Issue 3 - Characterisation of specific receipts (crypto exchange proceeds, repayments, intra-family transactions, partnership/proprietorship transfers)
Legal framework: Section 68 applies to "sum found credited" unless satisfactorily explained as something else (loan repaid, business receipt, refund, etc.). Characterisation depends on factual matrix and documentary proof.
Precedent treatment: The Tribunal applied fact-based assessment principles; it gave weight to prior authority that repayments and loan-advance traces may rebut Section 68 presumption when bank footprints are present.

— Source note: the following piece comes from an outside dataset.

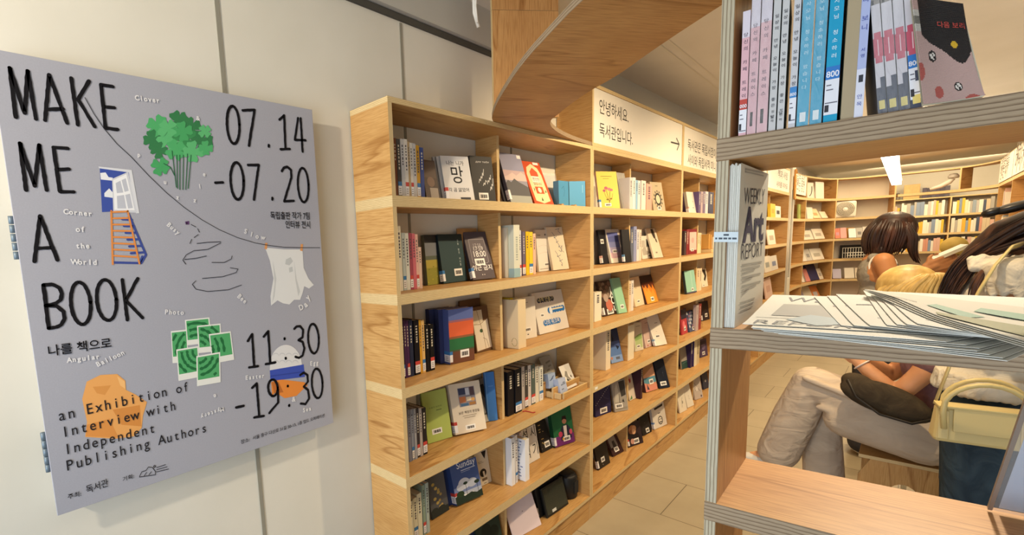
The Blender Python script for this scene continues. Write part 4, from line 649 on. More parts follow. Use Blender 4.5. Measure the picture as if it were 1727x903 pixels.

Interpretation and reasoning: For each category the Commissioner's factual findings were accepted:
- Crypto transactions: payments of Rs. 21,33,868/- for purchase and receipts of Rs. 13,71,236/- on sale established trading/loss, hence not loans.
- Repayment/refund: Immediate refund and transfer records demonstrated that amounts were transient and refunded, consistent with explained dealings in sale transactions.
- Family and related entities: running account ledgers, PAN, bank account statements of creditors and evidence of net repayments supported genuineness and creditworthiness.
Ratio vs. Obiter: Ratio - where receipts are traceable to bona fide business transactions (including crypto exchange dealings) or are repayments/refunds evidenced by bank records, they fall outside Section 68. Obiter - observations on the persuasiveness of bank account footprints as "clinching evidence" are explanatory.
Conclusions: The specific receipts were correctly characterised by the Commissioner and upheld by the Tribunal; the additions on each head were rightly deleted.
Issue 4 - Whether AO's lifestyle observations and inferences justify additions absent specific contrary findings
Legal framework: Assessment must rest on material and specific findings; general impressions about lifestyle cannot replace evidentiary proof regarding identity, genuineness and creditworthiness of creditors.
Precedent treatment: The Commissioner and Tribunal invoked precedents and principles limiting AO's role and prohibiting substitution of banker's or moral judgments for documentary proof.
Interpretation and reasoning: The Tribunal held that the AO's reliance on lifestyle indicators (possession of luxury car, third-party loan sanction) did not amount to specific evidential rebuttal of the documentary explanations. The AO failed to identify specific infirmities in documents or to trace discrepancies in the banking trail; mere suspicion or assertion that the assessee "is not showing true income" is insufficient.
Ratio vs. Obiter: Ratio - AO must record specific reasons why documentary evidence is unacceptable; lifestyle-based observations without targeted contrary findings cannot sustain additions under Section 68. Obiter - admonition that revenue cannot dictate how receipts are utilized by an assessee.
Conclusions: AO's generalized observations were inadequate to overturn the documentary explanations; the Commissioner's deletion of additions was affirmed.
Overall Conclusion
The Commissioner's factual findings that the assessee satisfactorily explained the identity, genuineness and creditworthiness of creditors (by PANs, bank statements, ledger entries, confirmations, email evidence and repayment traces), and that several receipts constituted crypto exchange proceeds or repayments/refunds, were uncontroverted and legally sufficient to discharge the onus under Section 68. The additions totalling Rs. 96,03,867/- were therefore deleted and the appeal by Revenue dismissed.